§ **Material**

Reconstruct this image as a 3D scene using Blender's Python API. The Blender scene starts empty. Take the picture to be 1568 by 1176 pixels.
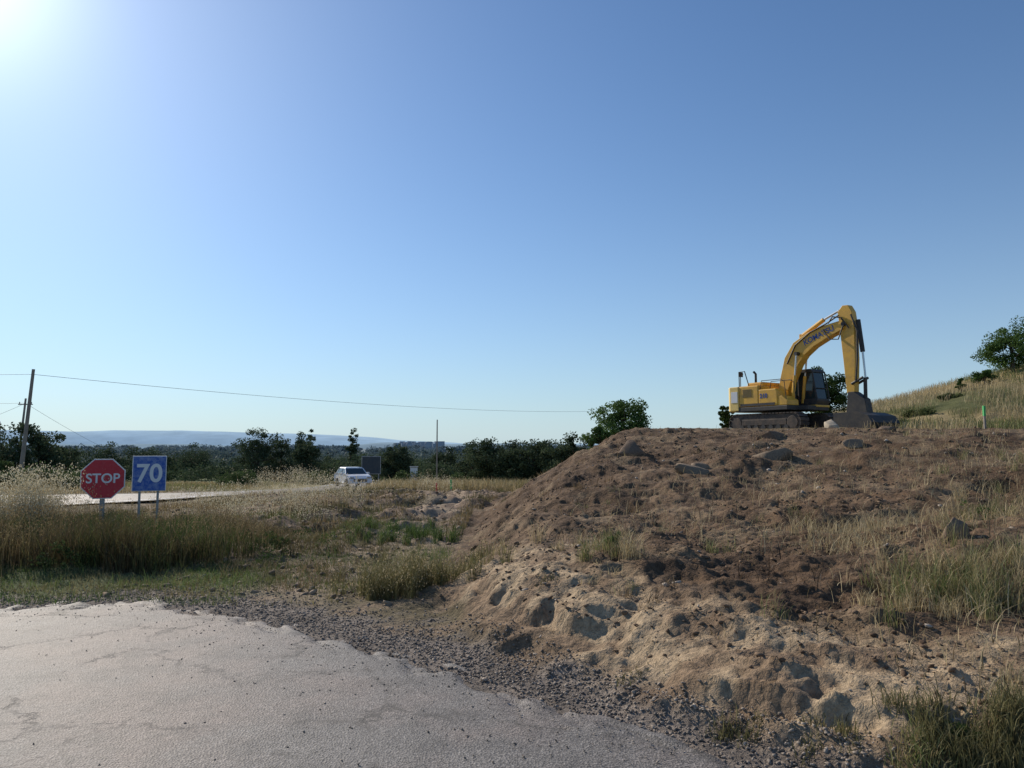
import bpy, bmesh, math, numpy as np
from mathutils import Vector, Matrix
R = np.random.RandomState(7)
scene = bpy.context.scene
COL = scene.collection

# ------------------------------------------------------------------ noise
def _h(ix, iy, seed):
    n = (ix.astype(np.int64)*374761393 + iy.astype(np.int64)*668265263 + seed*1442695041) & 0xffffffff
    n = ((n ^ (n >> 13))*1274126177) & 0xffffffff
    n = (n ^ (n >> 16)) & 0xffffffff
    return n/4294967295.0
def vn(x, y, seed=0):
    ix = np.floor(x); iy = np.floor(y); fx = x-ix; fy = y-iy
    fx = fx*fx*fx*(fx*(fx*6-15)+10); fy = fy*fy*fy*(fy*(fy*6-15)+10)
    a = _h(ix, iy, seed); b = _h(ix+1, iy, seed); c = _h(ix, iy+1, seed); d = _h(ix+1, iy+1, seed)
    return (a*(1-fx)+b*fx)*(1-fy)+(c*(1-fx)+d*fx)*fy*1.0
def fbm(x, y, seed=0, o=4):
    s = 0; a = 0.5; t = 0
    for i in range(o):
        c, sn = math.cos(i*1.1), math.sin(i*1.1)
        s = s+a*vn((x*c-y*sn)*2**i+17.3*i, (x*sn+y*c)*2**i-9.1*i, seed+i); t += a; a *= .5
    return s/t
def ss(a, b, v):
    t = np.clip((v-a)/(b-a), 0, 1); return t*t*(3-2*t)
def smin(a, b, k):
    h = np.clip(.5+.5*(b-a)/k, 0, 1); return b*(1-h)+a*h-k*h*(1-h)
def ridge(x, y, seed, o=3):
    s = 0; a = .5; t = 0
    for i in range(o):
        s = s+a*(1-np.abs(vn(x*2**i+3.1*i, y*2**i-7.7*i, seed+i)*2-1)); t += a; a *= .5
    return s/t

# ------------------------------------------------------------------ terrain functions
TOE = np.array([(60,-34),(30,-15),(14,-4.5),(8,-.5),(4,2.2),(2.5,3.2),(1.84,3.68),(1.5,4.06),(.89,4.64),(.32,5.56),(-.3,6.5),(-.7,7.6),(-.95,10),(-1,18),(0,27),(1.2,36),(3,55),(8,90),(30,300)], float)
def toe_dist(x, y):
    best = np.full(x.shape, 1e9); sg = np.ones(x.shape)
    for i in range(len(TOE)-1):
        ax, ay = TOE[i]; bx, by = TOE[i+1]; dx, dy = bx-ax, by-ay
        t = np.clip(((x-ax)*dx+(y-ay)*dy)/(dx*dx+dy*dy), 0, 1)
        d = np.hypot(x-ax-t*dx, y-ay-t*dy)
        cr = dx*(y-ay)-dy*(x-ax)
        m = d < best-1e-9
        best = np.where(m, d, best); sg = np.where(m, np.where(cr < 0, 1., -1.), sg)
    return best*sg
RX = [-60,-30,-8,-5.1,-4.06,-2.9,-2.0,-.4,.81,1.52,2.5,4,8,14,60]
RY = [9.5,8.6,7.4,7.4,7.75,7.35,6.6,5.4,4.25,3.68,2.9,1.8,-1,-5,-34]
def road_edge(x): return np.interp(x, RX, RY)
def base_z(y):
    t = np.maximum(y-24, 0)
    return -7.5*(1-np.exp(-t*.0066))
FR = np.array([(-60,10),(-30,14.5),(-16,20.5),(-11,28),(-10.3,38),(-12.6,60),(-21,100),(-40,150)], float)
def fr_dist(x, y):
    best = np.full(x.shape, 1e9)
    for i in range(len(FR)-1):
        ax, ay = FR[i]; bx, by = FR[i+1]; dx, dy = bx-ax, by-ay
        t = np.clip(((x-ax)*dx+(y-ay)*dy)/(dx*dx+dy*dy), 0, 1)
        best = np.minimum(best, np.hypot(x-ax-t*dx, y-ay-t*dy))
    return best
def H(x, y, full=False):
    x = np.asarray(x, float); y = np.asarray(y, float)
    s0 = toe_dist(x, y)
    near = np.exp(-np.maximum(np.hypot(x, y)-4, 0)/25)
    s = s0 + (fbm(x*1.1, y*1.1, 3, 3)-.5)*.5 + (ridge(x*2.3, y*2.3, 5, 3)-.55)*.16 + (fbm(x*7, y*7, 6, 3)-.5)*.12
    q = (x-1.84)*.56+(y-3.68)*.83
    al = -.83*x+.56*y
    bz = base_z(y)
    low = 1-ss(7.2, 9.5, y)*.75
    mixl = ss(.35, .65, fbm(x*.8, y*.8, 8, 2))
    bank = (.12*ss(-.2, .18, s)+.17*((1-mixl)*ss(.05, .55, s)+mixl*ss(.25, .42, s+(fbm(x*4, y*4, 7, 3)-.5)*.2)))*low
    cap = 1.83+.028*(np.clip(y, 10, 60)-18)-bz
    fr = .125*np.maximum(q-.7, 0)
    M = smin(smin(fr, .55*np.maximum(s-.35, 0), .25), cap, .25)
    M = np.maximum(M, 0)
    fade = 1-ss(85, 140, y)
    hill = ss(30, 46, y)*(1-.85*ss(48, 75, y))*.27*np.clip(x-19+(fbm(x*.12, y*.12, 41, 2)-.5)*3, 0, 60)
    ins = ss(-.1, .6, s)
    z = bz + (bank+M+hill*ins)*fade
    mm = ins*np.clip(1-ss(60, 120, y), 0, 1)
    crest = 1-ss(30, 60, y)
    pale = ss(-.2, .2, s)*(1-ss(1.0, 2.1, s+(fbm(x*.9, y*.9, 9, 3)-.5)*2.0))*(1-ss(8, 10, y))
    rough = mm*(1-pale*.45)
    z = z + rough*((fbm(x*.9, y*.9, 11, 3)-.5)*.36*np.clip(s*.5, .2, 1)*crest
                   + (ridge(x*2.2, y*2.2, 13, 4)-.5)*.13*ss(.2, 1.2, s)
                   + (fbm(x*7, y*7, 15, 4)-.5)*.085*near + (fbm(x*20, y*20, 17, 3)-.5)*.04*near)
    # layered ledges along the cut, broken by small gullies
    face = ss(-.2, .1, s)*(1-ss(.9, 1.9, s))*low
    z = z + face*((ridge(al*.8, (q+s)*2.4, 18, 4)-.5)*.11+(fbm(x*5, y*5, 26, 3)-.5)*.05+(fbm(x*16, y*16, 20, 3)-.5)*.035)
    z = z + mm*ss(2.5, 5, s)*(1-ss(16, 20, y))*.03*np.sin((q+fbm(x*.7, y*.7, 19, 2)*2.5)*4.4)
    re = y-road_edge(x)
    frd = fr_dist(x, y)
    pl = (1-ins)*ss(.5, 2.5, re)*ss(3.2, 5, frd)
    z = z + pl*((fbm(x*.5, y*.5, 21, 3)-.5)*.2*(1+ss(60, 300, y)*3)+(fbm(x*3, y*3, 23, 3)-.5)*.09+(fbm(x*11, y*11, 24, 3)-.5)*.045*near)
    dig = ss(12, 15, y)*(1-ss(27, 36, y))*ss(-9.5, -5, x)*(1-ins)*ss(3.4, 5, frd)
    z = z + dig*(fbm(x*1.1, y*1.1, 25, 3)-.42)*.55
    z = z + (1-ins)*(fbm(x*14, y*14, 27, 2)-.5)*.018*ss(-.05, .4, re)*near
    z = np.where(frd < 3.4, np.minimum(z, bz-.03), z)
    z = np.where(re < 0.02, z-.012, z)
    if full: return z, s, s0, q, ins, pale, re, frd, dig
    return z

def gridax(lo, hi, c0, c1, d, g, far):
    a = [c0]
    while a[-1] < c1: a.append(a[-1]+d)
    up = [a[-1]]
    while up[-1] < hi:
        r = up[-1]-c1
        up.append(up[-1]+(d+r*g if r < 60 else (d+60*g)*1.0+ (r-60)*far))
    dn = [c0]
    while dn[-1] > lo:
        r = c0-dn[-1]
        dn.append(dn[-1]-(d+r*g if r < 60 else d+60*g+(r-60)*far))
    return np.array(dn[:0:-1]+a+up[1:])

# ------------------------------------------------------------------ mesh helpers
def make_mesh(name, V, F, mat, col=None, smooth=False, parent=None, link=True):
    V = np.asarray(V, np.float32); F = np.asarray(F, np.int32); k = F.shape[1]
    me = bpy.data.meshes.new(name)
    me.vertices.add(len(V)); me.vertices.foreach_set('co', V.ravel())
    me.loops.add(F.size); me.loops.foreach_set('vertex_index', F.ravel())
    me.polygons.add(len(F)); me.polygons.foreach_set('loop_start', np.arange(len(F), dtype=np.int32)*k)
    me.update(calc_edges=True)
    if smooth: me.polygons.foreach_set('use_smooth', np.ones(len(F), bool))
    if col is not None:
        ca = me.color_attributes.new('Col', 'FLOAT_COLOR', 'POINT')
        c4 = np.ones((len(V), 4), np.float32); c4[:, :3] = col
        ca.data.foreach_set('color', c4.ravel())
    me.materials.append(mat)
    ob = bpy.data.objects.new(name, me)
    COL.objects.link(ob)
    if parent: ob.parent = parent
    return ob
def empty(name, loc=(0,0,0), rotz=0):
    e = bpy.data.objects.new(name, None); e.location = loc; e.rotation_euler = (0, 0, rotz)
    e.empty_display_size = .3; COL.objects.link(e); return e

# ------------------------------------------------------------------ materials
def mat_new(name):
    m = bpy.data.materials.new(name); m.use_nodes = True
    nt = m.node_tree; b = nt.nodes['Principled BSDF']; return m, nt, b
def noise(nt, scale, detail=4, coord='Object', rough=.55):
    tc = nt.nodes.new('ShaderNodeTexCoord'); n = nt.nodes.new('ShaderNodeTexNoise')
    n.inputs['Scale'].default_value = scale; n.inputs['Detail'].default_value = detail; n.inputs['Roughness'].default_value = rough
    nt.links.new(tc.outputs[coord], n.inputs['Vector']); return n
def ramp(nt, src, stops):
    r = nt.nodes.new('ShaderNodeValToRGB'); nt.links.new(src, r.inputs[0])
    while len(r.color_ramp.elements) < len(stops): r.color_ramp.elements.new(.5)
    for e, (p, c) in zip(r.color_ramp.elements, stops):
        e.position = p; e.color = (c[0], c[1], c[2], 1) if not isinstance(c, (int, float)) else (c, c, c, 1)
    return r
def mixc(nt, a, b, fac, mode='MIX'):
    m = nt.nodes.new('ShaderNodeMix'); m.data_type = 'RGBA'; m.blend_type = mode
    for sock, v in ((m.inputs[6], a), (m.inputs[7], b), (m.inputs[0], fac)):
        if hasattr(v, 'links'): nt.links.new(v, sock)
        elif isinstance(v, (int, float)): sock.default_value = v
        else: sock.default_value = (v[0], v[1], v[2], 1)
    return m.outputs[2]
def mathn(nt, op, a, b=None, c=None):
    m = nt.nodes.new('ShaderNodeMath'); m.operation = op
    for i, v in enumerate((a, b, c)):
        if v is None: continue
        if hasattr(v, 'links'): nt.links.new(v, m.inputs[i])
        else: m.inputs[i].default_value = v
    return m.outputs[0]
def bump(nt, b, h, strength, dist, prev=None):
    bp = nt.nodes.new('ShaderNodeBump'); bp.inputs['Strength'].default_value = strength; bp.inputs['Distance'].default_value = dist
    nt.links.new(h, bp.inputs['Height'])
    if prev: nt.links.new(prev, bp.inputs['Normal'])
    if b: nt.links.new(bp.outputs[0], b.inputs['Normal'])
    return bp.outputs[0]
def vcol_mat(name, rough=.9, bumps=((60, .6, .01),), var=(.7, 1.3), nscale=25, spec=.2):
    m, nt, b = mat_new(name)
    a = nt.nodes.new('ShaderNodeAttribute'); a.attribute_name = 'Col'
    n = noise(nt, nscale, 6, rough=.7); r = ramp(nt, n.outputs[0], [(.3, var[0]), (.7, var[1])])
    nt.links.new(mixc(nt, a.outputs[0], r.outputs[0], 1., 'MULTIPLY'), b.inputs['Base Color'])
    b.inputs['Roughness'].default_value = rough; b.inputs['Specular IOR Level'].default_value = spec
    prev = None
    for sc, st, ds in bumps:
        nn = noise(nt, sc, 5); prev = bump(nt, b, nn.outputs[0], st, ds, prev)
    return m
def leaf_mat(name, trans=.45, rough=.6, spec=.2):
    m, nt, b = mat_new(name)
    a = nt.nodes.new('ShaderNodeAttribute'); a.attribute_name = 'Col'
    nt.links.new(a.outputs[0], b.inputs['Base Color']); b.inputs['Roughness'].default_value = rough
    b.inputs['Specular IOR Level'].default_value = spec
    t = nt.nodes.new('ShaderNodeBsdfTranslucent'); nt.links.new(a.outputs[0], t.inputs[0])
    mx = nt.nodes.new('ShaderNodeMixShader'); mx.inputs[0].default_value = trans
    nt.links.new(b.outputs[0], mx.inputs[1]); nt.links.new(t.outputs[0], mx.inputs[2])
    nt.links.new(mx.outputs[0], nt.nodes['Material Output'].inputs[0]); return m
def paint(name, c, rough=.45, dirt=.35, dirtcol=(.2, .15, .1), metal=0, scale=3):
    m, nt, b = mat_new(name)
    n = noise(nt, scale, 8, rough=.7); r = ramp(nt, n.outputs[0], [(.42, 0.), (.75, dirt*2)])
    nt.links.new(mixc(nt, c, dirtcol, r.outputs[0]), b.inputs['Base Color'])
    b.inputs['Roughness'].default_value = rough; b.inputs['Metallic'].default_value = metal; return m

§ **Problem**
Write out exactly the opening lines of the data, stopping after the line that holds "COL = scene.collection". Exclude pictures.

§ **Response below**
Reconstruct this image as a 3D scene using Blender's Python API. The Blender scene starts empty. Take the picture to be 1568 by 1176 pixels.
import bpy, bmesh, math, numpy as np
from mathutils import Vector, Matrix
R = np.random.RandomState(7)
scene = bpy.context.scene
COL = scene.collection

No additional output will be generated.